Sizin içinizde kadınınızla derdinizi paylaşma ihtiyacınız “hassaslığım gücümdür” propogandasının uzantısı ve bu propogandanın temel amacı erkeğin herşeyi kadına anlatmasını sağlayarak kadın tarafından manipülasyonunu kolaylaştırmak. Ama işte binlerce yıllık eşleşme mekanizmasının üstünü yazamıyorsun. Kadının ilişkide eline koz olarak verilmek üzere erkeklerin duygusallaştırılmazı, kadının içinde tiksinti yaratıp kadının ilişkisini mahvetmesine neden oluyor.

Haldun Abi sağolsun en erkenden öğrendiğim ve çok faydasını gördüğüm bir kuraldır bu. Çoğunluk gibi kız arkadaş bulur bulmaz yakın arkadaşlarınızı ihmal eden bir kazma değilseniz derdinizi paylaşacak bir erkek grubunuz zaten vardır ve bunlarla en az iki haftada bir yanınızda tek kadın olmadan buluşuyorsunuzdur. Eğer hiç kadın olmadan buluşabildiğiniz bir erkek grubunuz yoksa veya varsa bile bunlarla ilişki başladığından beridir buluşamıyorsanuz taşaklarınızı da bir zahmet kadınınıza verin çantasında saklasın.
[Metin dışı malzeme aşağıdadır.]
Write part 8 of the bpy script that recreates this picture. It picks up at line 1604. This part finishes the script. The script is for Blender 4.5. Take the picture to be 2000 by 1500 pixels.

Maybe One Day bu yazıyı senin şahsına yazmıyorum, yazdıklarından esinlendim sadece.

Mavi hap travması

Yukarıdaki ekran görüntüsündeki mesajlaşma şöyle : Mavi Haplı Çocuk (MHÇ) – Yıktın Gittin İnsafsız (!) (YGİ)

MHÇ : Deniyorum ama daha da kötüye gidiyorum. Ne yaparsam yapayım seni unutamıyorum. Dün çaresizlikten resmen odamda 1 saat ağladım. Senin hayatımda olmana gerçekten ihtiyacım var ve ilişkimizi mahvettiğimi bilmek beni öldürüyor. Senin bunu yapamayacağını bilmeme rağmen herşeyin normale dönmesi için sonuna kadar çabalamak istiyorum. Ama tamamen darmadağın oldum ve bütün bu süreçte çok yalnız hissediyorum.

Seninle konuşmaya ve senin yanımda olmana ihtiyacım var. Seni nasıl da bu kadar çabuk kaybettiğimi anlayamıyorum.

YGİ : Bu ilişkiyi mahveden sadece sen değilsin. Bu ilişki iki taraflı idi bu nedenle kendini suçlamanı istemiyorum. Herşeyin bir sebebi var ve ikimizde bu ilişkiden çok şey öğrendik. Öğrendiklerimiz bugün olduğumuz kişileri şekillendirdi. Hayat çılgın şekillerde işliyor ve bugün imkansız görünse de zamanla bunu aşacağını ve unutmanın daha kolay olacağını biliyorum. Herşey yoluna girmeden önce işler çok kötüye gider.

MHÇ : Ama beni hayatından nasıl bu kadar hızlı söküp atabilirsin! İlişkimiz için çabalamak ve ilişkimizin çalışması için fırsat istiyorum zira ilişkimizin nasıl olabileceğini biliyorum. Neden çabalamak istemiyorsun? Sana şu an çok ihtiyacım var zira şu an o kadar depresyonda ve yalnız hissediyorum ki!  Seni yeniden hayatımda görmek için yapabileceğin birşey yok mu çok merak ediyorum.

Biliyorum benimle olmak ya da beni görüp görmemek senin zerre umrunda değil. Ama “seni özledim” ve “seni seviyorum”dan beni tamamen mahvetmeye bu kadar hızlı nasıl evrildin anlayamıyorum.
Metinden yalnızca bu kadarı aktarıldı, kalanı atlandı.